• **What you are asked to do**
Where a line contains the string "empty", copy that line.

• **Material supplied**
━━━━━━━━━━━━━━━━━━━━

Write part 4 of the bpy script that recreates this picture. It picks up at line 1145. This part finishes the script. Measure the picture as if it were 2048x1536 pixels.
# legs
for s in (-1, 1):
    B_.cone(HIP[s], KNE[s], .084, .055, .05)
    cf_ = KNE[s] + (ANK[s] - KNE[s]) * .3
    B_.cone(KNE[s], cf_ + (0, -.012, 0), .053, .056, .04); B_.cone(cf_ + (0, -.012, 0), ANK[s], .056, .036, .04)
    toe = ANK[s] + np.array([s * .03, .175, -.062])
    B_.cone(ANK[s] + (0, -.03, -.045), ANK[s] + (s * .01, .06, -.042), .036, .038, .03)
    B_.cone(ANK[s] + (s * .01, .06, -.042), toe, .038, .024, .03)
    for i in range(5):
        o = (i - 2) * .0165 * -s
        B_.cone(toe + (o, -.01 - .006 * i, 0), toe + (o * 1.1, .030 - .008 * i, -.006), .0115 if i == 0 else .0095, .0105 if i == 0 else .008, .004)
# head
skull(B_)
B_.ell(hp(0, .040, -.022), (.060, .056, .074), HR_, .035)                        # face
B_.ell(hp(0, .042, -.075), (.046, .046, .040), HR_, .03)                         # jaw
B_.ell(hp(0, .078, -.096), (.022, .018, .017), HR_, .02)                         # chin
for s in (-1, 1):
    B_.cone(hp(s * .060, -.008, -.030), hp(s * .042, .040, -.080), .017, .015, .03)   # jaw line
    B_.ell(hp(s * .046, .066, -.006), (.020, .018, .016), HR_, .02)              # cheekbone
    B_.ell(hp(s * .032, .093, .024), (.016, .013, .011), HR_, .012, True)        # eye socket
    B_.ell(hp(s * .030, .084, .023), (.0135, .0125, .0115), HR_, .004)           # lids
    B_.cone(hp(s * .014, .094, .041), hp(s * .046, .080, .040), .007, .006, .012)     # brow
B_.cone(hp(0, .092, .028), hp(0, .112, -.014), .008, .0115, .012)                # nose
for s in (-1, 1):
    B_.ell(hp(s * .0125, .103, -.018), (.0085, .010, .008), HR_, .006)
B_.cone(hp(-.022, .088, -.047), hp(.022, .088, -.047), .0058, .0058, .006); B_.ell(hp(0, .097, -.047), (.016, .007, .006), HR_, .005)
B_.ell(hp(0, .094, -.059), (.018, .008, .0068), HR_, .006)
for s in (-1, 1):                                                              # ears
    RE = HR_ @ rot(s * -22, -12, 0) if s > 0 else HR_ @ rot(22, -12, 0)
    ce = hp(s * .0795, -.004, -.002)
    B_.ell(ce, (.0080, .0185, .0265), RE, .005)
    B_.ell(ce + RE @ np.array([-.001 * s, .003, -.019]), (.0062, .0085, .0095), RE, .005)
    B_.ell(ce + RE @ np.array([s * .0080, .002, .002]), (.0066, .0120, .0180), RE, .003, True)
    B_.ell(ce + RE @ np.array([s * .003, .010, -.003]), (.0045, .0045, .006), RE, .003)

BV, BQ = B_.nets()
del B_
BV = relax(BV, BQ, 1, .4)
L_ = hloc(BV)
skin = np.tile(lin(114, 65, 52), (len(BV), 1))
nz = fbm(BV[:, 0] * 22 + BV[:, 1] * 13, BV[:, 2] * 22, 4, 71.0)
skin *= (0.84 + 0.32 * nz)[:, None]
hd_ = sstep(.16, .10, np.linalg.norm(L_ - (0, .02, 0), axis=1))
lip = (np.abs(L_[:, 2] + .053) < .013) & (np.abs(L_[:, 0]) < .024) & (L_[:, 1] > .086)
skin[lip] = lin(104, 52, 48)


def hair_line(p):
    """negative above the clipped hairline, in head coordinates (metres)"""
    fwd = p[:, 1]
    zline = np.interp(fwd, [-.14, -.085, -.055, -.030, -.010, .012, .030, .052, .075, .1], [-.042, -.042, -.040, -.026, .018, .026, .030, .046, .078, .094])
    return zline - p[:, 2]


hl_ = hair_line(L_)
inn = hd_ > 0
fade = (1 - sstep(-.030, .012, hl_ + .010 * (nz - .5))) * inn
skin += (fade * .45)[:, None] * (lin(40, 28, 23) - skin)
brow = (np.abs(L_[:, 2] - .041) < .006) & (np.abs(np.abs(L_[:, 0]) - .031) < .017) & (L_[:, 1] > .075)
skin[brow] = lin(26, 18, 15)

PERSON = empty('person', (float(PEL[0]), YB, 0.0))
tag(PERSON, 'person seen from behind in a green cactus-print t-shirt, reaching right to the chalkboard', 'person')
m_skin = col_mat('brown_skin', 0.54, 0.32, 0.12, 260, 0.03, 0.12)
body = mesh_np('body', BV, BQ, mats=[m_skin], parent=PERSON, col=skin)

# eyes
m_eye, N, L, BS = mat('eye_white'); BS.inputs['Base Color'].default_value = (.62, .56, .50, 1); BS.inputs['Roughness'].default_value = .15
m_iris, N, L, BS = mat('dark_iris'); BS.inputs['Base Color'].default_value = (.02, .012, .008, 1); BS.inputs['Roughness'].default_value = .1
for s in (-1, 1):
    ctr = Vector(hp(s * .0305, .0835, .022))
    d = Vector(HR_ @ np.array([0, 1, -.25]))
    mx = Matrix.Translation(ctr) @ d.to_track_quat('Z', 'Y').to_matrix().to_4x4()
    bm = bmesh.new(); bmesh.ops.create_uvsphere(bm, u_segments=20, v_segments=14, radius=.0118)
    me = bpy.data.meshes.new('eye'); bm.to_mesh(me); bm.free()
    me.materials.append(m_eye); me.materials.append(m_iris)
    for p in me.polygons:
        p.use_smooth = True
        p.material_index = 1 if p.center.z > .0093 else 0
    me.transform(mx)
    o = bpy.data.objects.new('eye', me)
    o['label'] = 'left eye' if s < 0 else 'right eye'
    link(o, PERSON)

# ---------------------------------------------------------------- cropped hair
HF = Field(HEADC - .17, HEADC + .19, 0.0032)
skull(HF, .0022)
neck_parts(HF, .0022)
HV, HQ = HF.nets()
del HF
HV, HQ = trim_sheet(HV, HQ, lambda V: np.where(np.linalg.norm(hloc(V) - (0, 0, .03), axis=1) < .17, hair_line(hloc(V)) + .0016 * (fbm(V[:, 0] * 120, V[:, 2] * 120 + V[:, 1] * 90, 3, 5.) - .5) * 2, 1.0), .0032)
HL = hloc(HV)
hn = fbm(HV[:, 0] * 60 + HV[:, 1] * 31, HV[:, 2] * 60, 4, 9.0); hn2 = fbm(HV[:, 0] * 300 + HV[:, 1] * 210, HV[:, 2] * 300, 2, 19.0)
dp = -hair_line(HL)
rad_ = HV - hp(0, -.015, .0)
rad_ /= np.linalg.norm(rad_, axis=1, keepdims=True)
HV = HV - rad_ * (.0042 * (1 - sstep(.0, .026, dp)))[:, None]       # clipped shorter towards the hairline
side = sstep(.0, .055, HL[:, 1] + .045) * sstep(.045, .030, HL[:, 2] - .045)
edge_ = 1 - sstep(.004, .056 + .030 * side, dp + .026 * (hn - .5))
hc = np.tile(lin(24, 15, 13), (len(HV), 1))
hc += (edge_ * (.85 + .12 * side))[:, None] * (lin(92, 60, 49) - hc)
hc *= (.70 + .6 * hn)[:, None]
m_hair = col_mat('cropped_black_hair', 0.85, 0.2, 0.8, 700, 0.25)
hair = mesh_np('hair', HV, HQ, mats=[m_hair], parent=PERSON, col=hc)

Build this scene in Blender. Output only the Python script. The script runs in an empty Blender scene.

━━━━━━━━━━━━━━━━━━━━

• **Exercise response**
PERSON = empty('person', (float(PEL[0]), YB, 0.0))
Build this scene in Blender. Output only the Python script. The script runs in an empty Blender scene.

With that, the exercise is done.